Let $\Phi$ be a k-CNF and $\Phi_{min}$ be a minimal CNF (one that contains smallest amount of literal occurences) that is equal to $\Phi$.
Can $\Phi_{min}$ contain a clause of size $m > k$?
What I have tried:
Let's define the concept of partial assignment: asingnment that has free variables. Example: $x_1 = 0, x_2 = \{0\ ,1\}, x_3 = 1$. Here $x_2$ is a free variable.
If $\Phi$ contains clause $C(p)$, then $\Phi(\overline p) =0$.
Example: $\Phi = (x_1\lor x_2\lor x_3)\land (x_2\lor x_3\lor x_4)$. Here $\Phi(x_1=0,x_2=0,x_3=0)=0$.

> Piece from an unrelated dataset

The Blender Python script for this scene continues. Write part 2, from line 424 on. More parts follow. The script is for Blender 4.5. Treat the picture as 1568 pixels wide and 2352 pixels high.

Going further, if $\Phi$ is k-CNF, it means that shortest unsatisfied partial assignment has length $l\leq k$.
Also, formula already contains info about all unsatisfied partial assignments.
P.1 and p.2 says, that we don't need to use partial assignment of length $l>k$ to express the formula.
One more statement, $\Phi(p)=0\Rightarrow \Phi(p, x_i)=0$, where $x_i$ is fixed variable that is not in $p$.
Here is where I got stuck: $\Phi_{min}$ contains smallest amount of shortest inverted partial assignments of formula $\Phi$. Let's say that each of partial assignments $p_1, p_2$ has length $l$, such that $\Phi(p_1) =0, \Phi(p_2)=0$. Can we change them to one longer partial assignment $p$?
Restrictions are following: if you'll change or remove any variable in $p_1$ or $p_2$ (we'll call them $p'_1$ and $p'_2$ respectively), then $\Phi(p'_1) = 1$ and $\Phi(p'_2)=1$.
Intuitively it seems that they can't be combined, but what about logic?